Over time, I’ve learned that data silos aren’t just a technical issue; they’re a cultural and strategic one. Even the best analytics or AI are useless if they don’t have access to all the relevant data, with business context intact.

What changed everything? We launched a single, shared dashboard: one source of truth across functions. This required hard conversations about standardizing definitions and regular cross-functional reviews, not just new software. But for the first time, strategy was informed by holistic, real-time insight. Teams spent less time reconciling and more time acting. Innovation picked up. Trust grew.

Try this week: Map a key strategic project. Where does the data live? If it’s spread across disconnected systems, schedule a cross-functional session to identify gaps and start the work to build a shared view.

Tonio’s Corner: One phrase to unearth strategic clarity.

Keeping with the theme of alignment. In my experience, I have found it imperative to assess whether my leadership teams actually understand and are aligned with our strategies and where we are headed.

In private, I ask each leader how we win complete this phrase: “We win in the market by being the company that…

Then compare their answers.

This straightforward question helps identify and rectify misalignment. Varied responses from leaders indicate strategic confusion, as each operates on a personal interpretation of success rather than a shared understanding.

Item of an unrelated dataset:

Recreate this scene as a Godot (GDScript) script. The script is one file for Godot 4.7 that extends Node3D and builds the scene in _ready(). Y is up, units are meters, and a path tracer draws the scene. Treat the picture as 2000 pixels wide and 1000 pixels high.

The companies that execute effectively can pass this test. Every leader completes that sentence in a similar way, regardless of departmental differences, because they’ve done the hard work of making strategic choices explicit and memorable.

Most strategy problems aren’t about picking the wrong direction – they’re about not being clear enough about the direction you’ve picked.

Try this week: Test your own leadership team with this exercise. If the answers vary significantly, schedule a session to align on how you actually compete to win.

The Compounding Effect

Businesses experiencing these issues constantly find themselves in a vicious cycle that kills strategic execution.

All-star individuals who can’t work together struggle to complete strategic initiatives because they’re optimizing for different outcomes. Incomplete initiatives force teams to make decisions with fragmented data from disconnected systems. Data silos prevent teams from seeing the full picture, making strategic confusion inevitable. And strategic confusion prevents teams from knowing which shared outcomes to optimize for.

But when you fix one, the others become dramatically easier.

Teams aligned around shared outcomes naturally complete more initiatives, because they’re pulling in the same direction. Completed initiatives create the momentum needed to invest in unified data systems. Shared data visibility enables strategic clarity because everyone is working from the same information. And strategic clarity helps everyone understand which shared outcomes to optimize for.

What’s one insight from this week that you’ll try in the next seven days?

“A system is never the sum of its parts; it’s the product of their interactions.”